Sonata del río chico
El Alto Guadalquivir, con el Trío Sonata in A Menor, de Georg Philipp Telemann

Don José nos dejaba hacer barquitos de papel en clase. Su hijo mayor, Juanín, que ya estaba en el instituto, era mañoso con la papiroflexia y nos enseñaba. Después se hizo también maestro. Barquitos de papel, voladores que giraban a la carrera en el patio de la escuela prendidos con un alfiler sobre una caña fina y aviones que se desplomaban con estrépito entre los pupitres. Las hojas de las libretas eran una mina inagotable.
Sólo a la chiquillería del pueblo se le ocurría botar barcos en tierra de secano y dejarlos navegar a la deriva. Nunca los dejé ir a favor de la corriente en el arroyo que circundaba el pueblo alo este de las últimas hileras de casas, más allá de las eras, junto a un trigal que despareció hace mucho tiempo. Lleva años soterrado y el pueblo ha crecido a uno y otro lado de su cauce.
Sí que navegábamos en la Avenida del Directorio, hoy de Andalucía, cuando escampaba. Nos afanábamos en el arroyo nervioso que formaba la lluvia en los arriates de la larga y ancha calle. Me dirán que desvarío, porque el arriate es esa porción de tierra, acotada por una fila de ladrillos, en el que se sembraban flores, y hasta parras, en los patios de aquellas casas en las que todavía no entraba el agua corriente. La acarreábamos en cántaros desde el pilar más cercano a casa. El letrero colgado de una alcayata encima del caño lo decía bien claro con letras negras: Agua potable.
Sí, escampaba y salíamos de casa para echar nuestros barquitos en esos arroyuelos que dejaba la lluvia, encajonados entre el pequeño muro de los bordillos de piedra de la acera y el asfalto descarnado. Eso en el pueblo era también un arriate, pero para contener el agua.
¿Barcos? Una pequeña balsa armada con palillos de dientes entrelazados; un trozo de madera rectangular; uno de papel que naufragaba en segundos o la mitad del cascaron de una nuez vaciada, con un palillo en el centro a modo de mástil, sujeto con pegamento Imedio, y un trozo de papel triangular ensartado en el mondadientes como airosa vela. Ganaba la regata el que primero llega a la alcantarilla de la esquina. Si te despistabas, el mal menor era perder el bote de palillos o el trozo de madera. ¡Ay si caía en sus fauces el cascarón de nuez!

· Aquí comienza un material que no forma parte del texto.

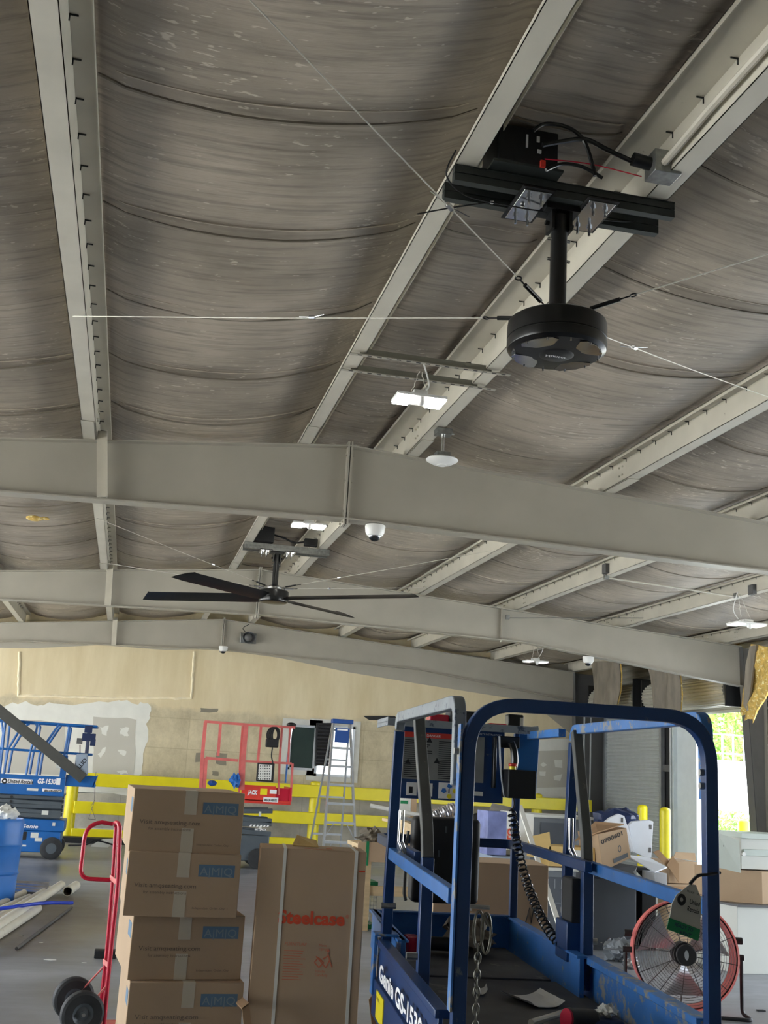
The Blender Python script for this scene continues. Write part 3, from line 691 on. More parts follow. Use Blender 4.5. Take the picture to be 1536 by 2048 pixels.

Así pasábamos muchas tardes tras el zambaleo, pero nunca boté un barquito en un río de verdad. He visitado muchos desde entonces. Me he bañado en ellos, incluso he vadeado alguno.
En este que discurre por las tierras del Alto Guadalquivir tampoco deje ir uno de esos barquitos. Ahora pienso que un trozo de corteza de álamo negro, una rama ensartada en el centro y una hoja de hiedra como vela hubiera bajado veloz por el centro de la corriente hasta llegar bajo el puente con su cortina de hiedras desplegada, equidistante de una ribera muy poblada de matorral y de esos apuestos álamos.
¿De dónde viene el río? No lo sé. Lo cierto es que unos dicen que el nombre procede del latín rivus: significa arroyo. Otros de una palabra antigua inglesa: reofor o rievere. Y hay quienes sostgienen que deriva del verbo griego réo. Da igual, todas las acepciones tienen un denominador común: agua que fluye hacia otra corriente de agua o hacia el mar.